The first officer stated that he was the pilot-not-flying, and that prior to the turbulence event the captain had illuminated the seat belt sign, and had made a public address. The first officer said that he contacted the flight attendants via the interphone and told them that they should stay seated for a while. He said he then requested and received clearance to deviate around known weather ahead of their flight path. The first officer said that they did not penetrate any weather as seen on the airplane's display, but that they were in instrument meteorological conditions, and did not encounter turbulence. He said they returned to visual meteorological conditions momentarily, and then another cloud was in front of them , but there was no precipitation associated with that cloud on the radar display. He said there did not appear to be enough time to maneuver around this cloud, and was within the cloud for about 5 seconds at which time the turbulence occurred. He said they then received a call on the interphone that a flight attendant was in the aisle and appeared to be injured.
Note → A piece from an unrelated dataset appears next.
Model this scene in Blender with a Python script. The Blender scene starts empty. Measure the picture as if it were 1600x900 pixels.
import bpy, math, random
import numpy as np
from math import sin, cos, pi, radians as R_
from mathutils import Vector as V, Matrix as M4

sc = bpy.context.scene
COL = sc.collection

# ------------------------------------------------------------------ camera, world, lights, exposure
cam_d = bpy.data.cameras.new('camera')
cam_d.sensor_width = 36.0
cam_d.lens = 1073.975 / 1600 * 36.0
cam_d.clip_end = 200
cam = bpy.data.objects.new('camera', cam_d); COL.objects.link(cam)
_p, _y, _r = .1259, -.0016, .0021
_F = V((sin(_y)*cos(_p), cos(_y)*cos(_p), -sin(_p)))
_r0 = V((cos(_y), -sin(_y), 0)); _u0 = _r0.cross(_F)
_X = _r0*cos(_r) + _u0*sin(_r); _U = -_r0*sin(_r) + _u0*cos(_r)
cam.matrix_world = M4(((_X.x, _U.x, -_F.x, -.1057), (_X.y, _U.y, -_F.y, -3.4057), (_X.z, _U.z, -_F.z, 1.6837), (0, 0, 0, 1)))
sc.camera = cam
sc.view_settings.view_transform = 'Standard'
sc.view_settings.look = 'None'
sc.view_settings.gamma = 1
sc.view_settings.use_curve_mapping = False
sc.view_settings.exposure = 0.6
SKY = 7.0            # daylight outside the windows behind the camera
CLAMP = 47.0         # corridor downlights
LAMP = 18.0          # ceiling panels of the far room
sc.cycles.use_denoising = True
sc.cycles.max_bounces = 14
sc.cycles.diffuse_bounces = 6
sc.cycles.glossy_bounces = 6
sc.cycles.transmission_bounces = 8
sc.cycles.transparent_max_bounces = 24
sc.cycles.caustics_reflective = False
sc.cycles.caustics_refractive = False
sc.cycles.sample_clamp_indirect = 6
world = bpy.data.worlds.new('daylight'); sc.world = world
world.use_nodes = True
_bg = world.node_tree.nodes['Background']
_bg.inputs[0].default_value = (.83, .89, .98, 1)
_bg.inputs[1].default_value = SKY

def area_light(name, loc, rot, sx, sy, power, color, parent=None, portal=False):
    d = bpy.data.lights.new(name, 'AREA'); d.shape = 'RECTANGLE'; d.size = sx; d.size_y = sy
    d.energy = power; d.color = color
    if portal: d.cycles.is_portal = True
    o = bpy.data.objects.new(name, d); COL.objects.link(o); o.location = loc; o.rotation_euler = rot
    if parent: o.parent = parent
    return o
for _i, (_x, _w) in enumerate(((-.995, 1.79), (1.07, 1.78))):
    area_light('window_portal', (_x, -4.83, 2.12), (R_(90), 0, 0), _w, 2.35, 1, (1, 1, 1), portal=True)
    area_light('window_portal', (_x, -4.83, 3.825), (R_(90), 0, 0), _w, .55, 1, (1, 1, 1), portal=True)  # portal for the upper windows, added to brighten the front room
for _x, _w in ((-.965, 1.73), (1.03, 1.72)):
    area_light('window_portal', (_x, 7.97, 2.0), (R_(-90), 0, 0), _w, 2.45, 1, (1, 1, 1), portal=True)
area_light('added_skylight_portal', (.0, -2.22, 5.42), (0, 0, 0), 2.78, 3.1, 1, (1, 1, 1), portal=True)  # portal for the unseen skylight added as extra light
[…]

One flight attendant stated that they were about 100 miles from landing the airplane encountered turbulence so strong that the cart in the aft galley toppled and injuries were suffered by three flight attendants. The flight attendant further stated that the time between the captains announcement to everyone to sit down and the actual turbulence was a mere few seconds.

A second flight attendant stated that she along with two other flight attendants were in the aft galley when the seat belt light was turned on to indicate initial approach when about 20 minutes away from Aruba. She further stated that there was normal light chop as they prepared the galley for landing. In addition, all passengers were seated, when suddenly they encountered severe turbulence and the airplane dropped suddenly and jolted several times. She said that the other two flight attendants were thrown toward the 2 left door, and she was thrown to the 2 right door.

A third flight attendant said that approximately 100 miles out from Aruba the captain turned on the seat belt sign and asked every one to be seated. She said the two flight attendants in the back were cleaning and stowing catering items and were not seated.

Examination of the flight data recorder showed multiple vertical acceleration cycles between about positive 1.8 and 0.0 Gs, associated with the event.